Exercise directions - Print the entire listing. Each line must match the original exactly.

Information provided -
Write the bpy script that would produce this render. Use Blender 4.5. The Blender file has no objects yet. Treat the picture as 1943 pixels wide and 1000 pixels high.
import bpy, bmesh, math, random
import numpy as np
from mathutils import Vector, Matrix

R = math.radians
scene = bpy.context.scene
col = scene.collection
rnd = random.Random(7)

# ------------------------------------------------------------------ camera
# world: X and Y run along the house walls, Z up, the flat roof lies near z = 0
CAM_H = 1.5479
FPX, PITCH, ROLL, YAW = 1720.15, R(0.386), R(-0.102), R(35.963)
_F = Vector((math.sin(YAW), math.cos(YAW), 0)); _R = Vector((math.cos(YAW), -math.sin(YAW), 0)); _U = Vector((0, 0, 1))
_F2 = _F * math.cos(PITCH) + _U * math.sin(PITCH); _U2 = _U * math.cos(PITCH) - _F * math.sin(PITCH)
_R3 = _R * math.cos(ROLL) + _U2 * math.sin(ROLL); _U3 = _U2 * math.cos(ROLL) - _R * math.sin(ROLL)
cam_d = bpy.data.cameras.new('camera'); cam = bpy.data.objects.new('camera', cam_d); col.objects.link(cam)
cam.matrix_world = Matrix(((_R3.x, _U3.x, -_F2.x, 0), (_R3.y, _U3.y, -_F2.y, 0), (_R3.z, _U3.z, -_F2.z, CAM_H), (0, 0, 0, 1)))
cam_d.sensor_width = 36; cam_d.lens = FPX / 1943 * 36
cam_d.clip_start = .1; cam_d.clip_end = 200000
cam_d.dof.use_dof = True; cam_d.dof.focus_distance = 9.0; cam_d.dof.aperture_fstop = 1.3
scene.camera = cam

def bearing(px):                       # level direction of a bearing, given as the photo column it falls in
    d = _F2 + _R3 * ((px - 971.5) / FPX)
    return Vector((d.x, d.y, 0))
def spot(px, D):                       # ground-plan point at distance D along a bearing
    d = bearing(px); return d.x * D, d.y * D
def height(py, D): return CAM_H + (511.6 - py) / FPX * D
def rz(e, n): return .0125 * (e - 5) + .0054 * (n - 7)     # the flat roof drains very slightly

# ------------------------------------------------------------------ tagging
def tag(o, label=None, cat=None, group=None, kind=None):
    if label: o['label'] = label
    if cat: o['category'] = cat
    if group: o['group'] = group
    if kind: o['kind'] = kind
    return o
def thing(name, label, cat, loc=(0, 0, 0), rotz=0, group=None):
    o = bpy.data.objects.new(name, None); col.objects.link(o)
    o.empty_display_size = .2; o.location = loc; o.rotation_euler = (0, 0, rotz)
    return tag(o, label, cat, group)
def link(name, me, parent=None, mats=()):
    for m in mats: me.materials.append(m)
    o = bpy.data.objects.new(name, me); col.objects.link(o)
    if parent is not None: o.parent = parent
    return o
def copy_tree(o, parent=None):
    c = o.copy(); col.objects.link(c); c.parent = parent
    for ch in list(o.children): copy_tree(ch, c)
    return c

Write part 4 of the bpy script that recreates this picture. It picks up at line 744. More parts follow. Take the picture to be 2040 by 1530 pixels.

Answer for this exercise -
Write the bpy script that would produce this render. Use Blender 4.5. The Blender file has no objects yet. Treat the picture as 1943 pixels wide and 1000 pixels high.
import bpy, bmesh, math, random
import numpy as np
from mathutils import Vector, Matrix

R = math.radians
scene = bpy.context.scene
col = scene.collection
rnd = random.Random(7)

# ------------------------------------------------------------------ camera
# world: X and Y run along the house walls, Z up, the flat roof lies near z = 0
CAM_H = 1.5479
FPX, PITCH, ROLL, YAW = 1720.15, R(0.386), R(-0.102), R(35.963)
_F = Vector((math.sin(YAW), math.cos(YAW), 0)); _R = Vector((math.cos(YAW), -math.sin(YAW), 0)); _U = Vector((0, 0, 1))
_F2 = _F * math.cos(PITCH) + _U * math.sin(PITCH); _U2 = _U * math.cos(PITCH) - _F * math.sin(PITCH)
_R3 = _R * math.cos(ROLL) + _U2 * math.sin(ROLL); _U3 = _U2 * math.cos(ROLL) - _R * math.sin(ROLL)
cam_d = bpy.data.cameras.new('camera'); cam = bpy.data.objects.new('camera', cam_d); col.objects.link(cam)
cam.matrix_world = Matrix(((_R3.x, _U3.x, -_F2.x, 0), (_R3.y, _U3.y, -_F2.y, 0), (_R3.z, _U3.z, -_F2.z, CAM_H), (0, 0, 0, 1)))
cam_d.sensor_width = 36; cam_d.lens = FPX / 1943 * 36
cam_d.clip_start = .1; cam_d.clip_end = 200000
cam_d.dof.use_dof = True; cam_d.dof.focus_distance = 9.0; cam_d.dof.aperture_fstop = 1.3
scene.camera = cam

def bearing(px):                       # level direction of a bearing, given as the photo column it falls in
    d = _F2 + _R3 * ((px - 971.5) / FPX)
    return Vector((d.x, d.y, 0))
def spot(px, D):                       # ground-plan point at distance D along a bearing
    d = bearing(px); return d.x * D, d.y * D
def height(py, D): return CAM_H + (511.6 - py) / FPX * D
def rz(e, n): return .0125 * (e - 5) + .0054 * (n - 7)     # the flat roof drains very slightly

# ------------------------------------------------------------------ tagging
def tag(o, label=None, cat=None, group=None, kind=None):
    if label: o['label'] = label
    if cat: o['category'] = cat
    if group: o['group'] = group
    if kind: o['kind'] = kind
    return o
def thing(name, label, cat, loc=(0, 0, 0), rotz=0, group=None):
    o = bpy.data.objects.new(name, None); col.objects.link(o)
    o.empty_display_size = .2; o.location = loc; o.rotation_euler = (0, 0, rotz)
    return tag(o, label, cat, group)
def link(name, me, parent=None, mats=()):
    for m in mats: me.materials.append(m)
    o = bpy.data.objects.new(name, me); col.objects.link(o)
    if parent is not None: o.parent = parent
    return o
def copy_tree(o, parent=None):
    c = o.copy(); col.objects.link(c); c.parent = parent
    for ch in list(o.children): copy_tree(ch, c)
    return c

Write part 4 of the bpy script that recreates this picture. It picks up at line 744. More parts follow. Take the picture to be 2040 by 1530 pixels.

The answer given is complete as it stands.